As Ma, Davis is up to the task of portraying this tempestuous, flamboyant figure; the actress inhabits the singer's body fully, carrying the weight of a hard life lived in her proud gait, the creases of her makeup-smeared face and the weariness in her eyes. (Most of the musical scenes are sung by veteran soul singer Maxayn Lewis; Davis lends her own vocals to one song, "Those Dogs of Mine.") She's facing pressure from her white manager, Irvin (Jeremy Shamos), and white recording studio owner Sturdyvant (Jonny Coyne) to sign the contracts that will ultimately give them control over her music, and by stalling, she makes it as difficult as possible for them to get it. Her gruff demeanor is a defense mechanism, a way of resisting the forces of capitalism. She stands in defiance of white supremacy even as she knows she can only delay its effects on her life and career, not eradicate its inevitability.

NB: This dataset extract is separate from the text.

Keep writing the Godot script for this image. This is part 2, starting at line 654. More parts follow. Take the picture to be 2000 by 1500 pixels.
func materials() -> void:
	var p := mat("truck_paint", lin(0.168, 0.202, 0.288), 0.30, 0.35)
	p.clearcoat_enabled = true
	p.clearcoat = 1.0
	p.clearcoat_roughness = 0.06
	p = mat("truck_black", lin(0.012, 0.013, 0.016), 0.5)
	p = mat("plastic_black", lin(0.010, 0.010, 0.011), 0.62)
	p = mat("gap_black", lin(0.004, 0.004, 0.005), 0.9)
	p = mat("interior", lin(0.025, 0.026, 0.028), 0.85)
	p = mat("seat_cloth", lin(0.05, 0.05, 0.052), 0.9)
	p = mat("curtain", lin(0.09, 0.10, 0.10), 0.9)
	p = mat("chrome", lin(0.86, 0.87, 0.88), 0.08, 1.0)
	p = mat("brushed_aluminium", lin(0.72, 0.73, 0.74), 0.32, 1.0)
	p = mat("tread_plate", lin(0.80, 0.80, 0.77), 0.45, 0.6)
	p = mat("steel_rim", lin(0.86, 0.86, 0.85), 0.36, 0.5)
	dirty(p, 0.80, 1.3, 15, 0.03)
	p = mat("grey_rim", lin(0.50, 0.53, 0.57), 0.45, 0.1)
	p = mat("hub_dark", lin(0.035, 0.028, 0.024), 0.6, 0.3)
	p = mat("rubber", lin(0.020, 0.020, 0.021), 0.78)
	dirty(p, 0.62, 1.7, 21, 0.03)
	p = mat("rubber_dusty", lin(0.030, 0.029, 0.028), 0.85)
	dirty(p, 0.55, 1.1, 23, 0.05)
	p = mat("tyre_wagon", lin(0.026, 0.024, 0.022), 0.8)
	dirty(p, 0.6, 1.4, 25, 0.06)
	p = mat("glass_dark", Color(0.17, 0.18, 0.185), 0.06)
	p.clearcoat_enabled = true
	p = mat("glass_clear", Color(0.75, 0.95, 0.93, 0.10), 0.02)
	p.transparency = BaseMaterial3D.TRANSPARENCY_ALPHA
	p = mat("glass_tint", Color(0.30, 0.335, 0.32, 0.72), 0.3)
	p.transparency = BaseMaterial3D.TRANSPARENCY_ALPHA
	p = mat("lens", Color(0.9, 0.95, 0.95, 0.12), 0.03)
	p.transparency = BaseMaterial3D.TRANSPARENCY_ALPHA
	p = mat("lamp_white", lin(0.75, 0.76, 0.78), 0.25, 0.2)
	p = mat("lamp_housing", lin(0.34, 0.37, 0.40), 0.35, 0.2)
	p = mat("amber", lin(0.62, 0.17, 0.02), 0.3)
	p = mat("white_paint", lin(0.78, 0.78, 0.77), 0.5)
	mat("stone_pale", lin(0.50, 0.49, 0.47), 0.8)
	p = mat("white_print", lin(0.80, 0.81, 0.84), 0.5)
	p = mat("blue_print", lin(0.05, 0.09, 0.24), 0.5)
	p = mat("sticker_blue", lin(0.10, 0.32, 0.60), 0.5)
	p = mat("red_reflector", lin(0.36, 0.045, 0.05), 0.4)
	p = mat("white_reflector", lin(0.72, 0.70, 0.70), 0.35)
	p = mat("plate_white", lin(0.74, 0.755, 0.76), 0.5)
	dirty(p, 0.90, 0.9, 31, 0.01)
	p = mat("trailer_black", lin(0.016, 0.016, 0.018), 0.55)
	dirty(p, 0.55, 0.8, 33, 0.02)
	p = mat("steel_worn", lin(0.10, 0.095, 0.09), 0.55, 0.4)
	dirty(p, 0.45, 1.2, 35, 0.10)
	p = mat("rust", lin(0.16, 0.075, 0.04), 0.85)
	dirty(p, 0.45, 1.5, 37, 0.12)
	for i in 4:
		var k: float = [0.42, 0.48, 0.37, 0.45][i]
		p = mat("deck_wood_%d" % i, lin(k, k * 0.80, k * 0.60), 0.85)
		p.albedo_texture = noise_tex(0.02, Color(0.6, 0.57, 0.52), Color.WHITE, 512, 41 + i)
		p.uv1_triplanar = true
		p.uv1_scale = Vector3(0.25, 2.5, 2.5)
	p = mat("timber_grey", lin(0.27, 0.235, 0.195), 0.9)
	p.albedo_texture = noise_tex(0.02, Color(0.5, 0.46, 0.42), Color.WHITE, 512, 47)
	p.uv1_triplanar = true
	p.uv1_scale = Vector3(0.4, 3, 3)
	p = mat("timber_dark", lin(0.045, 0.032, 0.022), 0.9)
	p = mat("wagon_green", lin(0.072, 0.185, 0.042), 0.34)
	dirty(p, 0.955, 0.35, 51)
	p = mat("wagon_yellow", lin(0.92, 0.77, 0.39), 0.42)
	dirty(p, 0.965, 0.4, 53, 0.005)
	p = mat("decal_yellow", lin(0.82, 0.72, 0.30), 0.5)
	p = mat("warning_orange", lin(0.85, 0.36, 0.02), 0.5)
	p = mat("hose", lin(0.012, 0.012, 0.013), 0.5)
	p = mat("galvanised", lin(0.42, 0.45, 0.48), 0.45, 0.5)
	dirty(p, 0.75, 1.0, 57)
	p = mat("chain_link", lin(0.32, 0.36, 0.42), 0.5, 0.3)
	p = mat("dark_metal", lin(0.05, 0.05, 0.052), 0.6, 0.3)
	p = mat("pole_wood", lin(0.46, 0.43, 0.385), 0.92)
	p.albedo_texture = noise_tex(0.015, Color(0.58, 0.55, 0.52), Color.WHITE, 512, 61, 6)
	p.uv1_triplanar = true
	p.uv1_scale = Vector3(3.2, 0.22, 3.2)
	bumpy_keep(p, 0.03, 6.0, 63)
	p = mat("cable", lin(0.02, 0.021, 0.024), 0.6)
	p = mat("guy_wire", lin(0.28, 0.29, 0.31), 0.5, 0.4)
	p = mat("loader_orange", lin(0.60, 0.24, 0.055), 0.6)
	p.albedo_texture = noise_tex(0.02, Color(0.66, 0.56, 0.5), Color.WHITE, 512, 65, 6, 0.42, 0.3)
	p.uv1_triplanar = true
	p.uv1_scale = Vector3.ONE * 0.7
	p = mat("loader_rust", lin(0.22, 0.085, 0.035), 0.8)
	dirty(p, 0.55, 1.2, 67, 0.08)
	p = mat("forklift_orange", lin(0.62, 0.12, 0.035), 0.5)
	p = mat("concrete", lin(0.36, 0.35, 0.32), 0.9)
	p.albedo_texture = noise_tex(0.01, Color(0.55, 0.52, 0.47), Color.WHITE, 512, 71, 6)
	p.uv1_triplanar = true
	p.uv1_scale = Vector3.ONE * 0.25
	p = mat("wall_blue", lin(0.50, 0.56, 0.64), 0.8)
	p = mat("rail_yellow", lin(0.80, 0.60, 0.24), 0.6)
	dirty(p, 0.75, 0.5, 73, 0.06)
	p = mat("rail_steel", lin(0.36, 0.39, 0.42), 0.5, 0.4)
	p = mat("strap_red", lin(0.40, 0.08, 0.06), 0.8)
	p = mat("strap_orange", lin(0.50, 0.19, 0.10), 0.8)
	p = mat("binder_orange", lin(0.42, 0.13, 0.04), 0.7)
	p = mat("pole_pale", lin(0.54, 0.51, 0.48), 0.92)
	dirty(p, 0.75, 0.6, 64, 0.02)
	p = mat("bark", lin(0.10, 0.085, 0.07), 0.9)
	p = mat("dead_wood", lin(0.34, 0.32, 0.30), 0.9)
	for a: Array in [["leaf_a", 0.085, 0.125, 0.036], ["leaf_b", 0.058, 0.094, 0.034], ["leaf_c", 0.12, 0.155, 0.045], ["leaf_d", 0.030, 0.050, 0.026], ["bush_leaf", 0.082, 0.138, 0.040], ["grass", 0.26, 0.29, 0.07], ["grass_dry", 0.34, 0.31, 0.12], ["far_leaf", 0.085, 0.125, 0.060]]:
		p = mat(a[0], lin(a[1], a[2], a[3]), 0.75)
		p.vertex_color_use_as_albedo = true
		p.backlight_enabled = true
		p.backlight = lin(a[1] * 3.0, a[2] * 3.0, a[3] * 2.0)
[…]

Meanwhile, her band is mostly confined to a rehearsal room in this stuffy recording studio as they await her entrance, and they banter, wax philosophical, and butt heads over everything from how to play a song to how to deal with white people. Their conversations are a sonic pleasure, peppered with the rich flavor of period-specific Black American dialect (Ruben Santiago-Hudson translated Wilson's script for the screen) and punctuated with the natural high, low and everything-in-between notes of the actors' considered interpretations. The pianist Toledo (Glynn Turman) plays the part of elder statesman, imparting wisdom; bassist Slow Drag (Michael Potts) is a straight-shooter focused on getting the music just right; Cutler is the measured mediator, attempting to distill and quell the strains amongst his cohort.

And then of course there's Levee, the younger, restless trumpeter who is tired of playing those same old "jug band" songs and yearns to make "real music" with his own band someday. This is Boseman's final onscreen role following his shocking death earlier this year, and it is impossible to watch him revel in such a layered and exciting performance and not be struck by a profound sense of sadness over what more he could have done. After playing a string of dignified and stately roles – Jackie Robinson, Thurgood Marshall, King T'Challa – the hot-headed Levee is closer in spirit to his exuberant spin on James Brown in Get on Up and further proof of his ability to inhabit a multitude of characterizations and personas.

Here in Ma Rainey, Levee must be many things: provocative, overly confident, calculating, bitter, a foil to Ma. Boseman is those things, and above all, electrifying. During one particularly devastating scene that feels as though it were tailor-made for an Oscar reel or an actor's audition book – and I mean this in a positive way – he knows exactly how to pull back as the camera pulls in, his eyes welling with tears. Monologues in which a character recounts something that happened to them in the past are inherently difficult to pull off; they can trap the actor and the larger narrative in a period of stagnation, and without the right conduit a viewer will lose investment in the performance quickly.

Yet Boseman threads this needle beautifully and quietly. He understands his character's motivations and how they are crucial to the action of the rest of the story. He's at home in the body of Levee, through and through.

Bringing all of these performances together are Wolfe's direction, Andrew Mondshein's editing, and Tobias A. Schliessler's cinematography, which succeed at moving Wilson's play onto the screen. Even as most of the film takes place in a single building, the smallness of the rehearsal room and the tight close-ups within it evoke the necessary intimacy and dramatic force. And small visual details, such as shots displaying the intricate mechanics of sound recording, are effective in communicating the menacing nature of this seemingly neutral product, this machine that will "trap" Ma's voice for mass consumption with little profit to be seen from it for Ma herself.

The history of white exploitation of Black culture is by now well-documented, and Wilson's play is part of a canon of art and criticism that has laid these sins bare. In bringing Wilson's voice to a wider audience, Wolfe and his team have created an indelible composition and striking performances, which are owned by their Black creators and can't be taken away.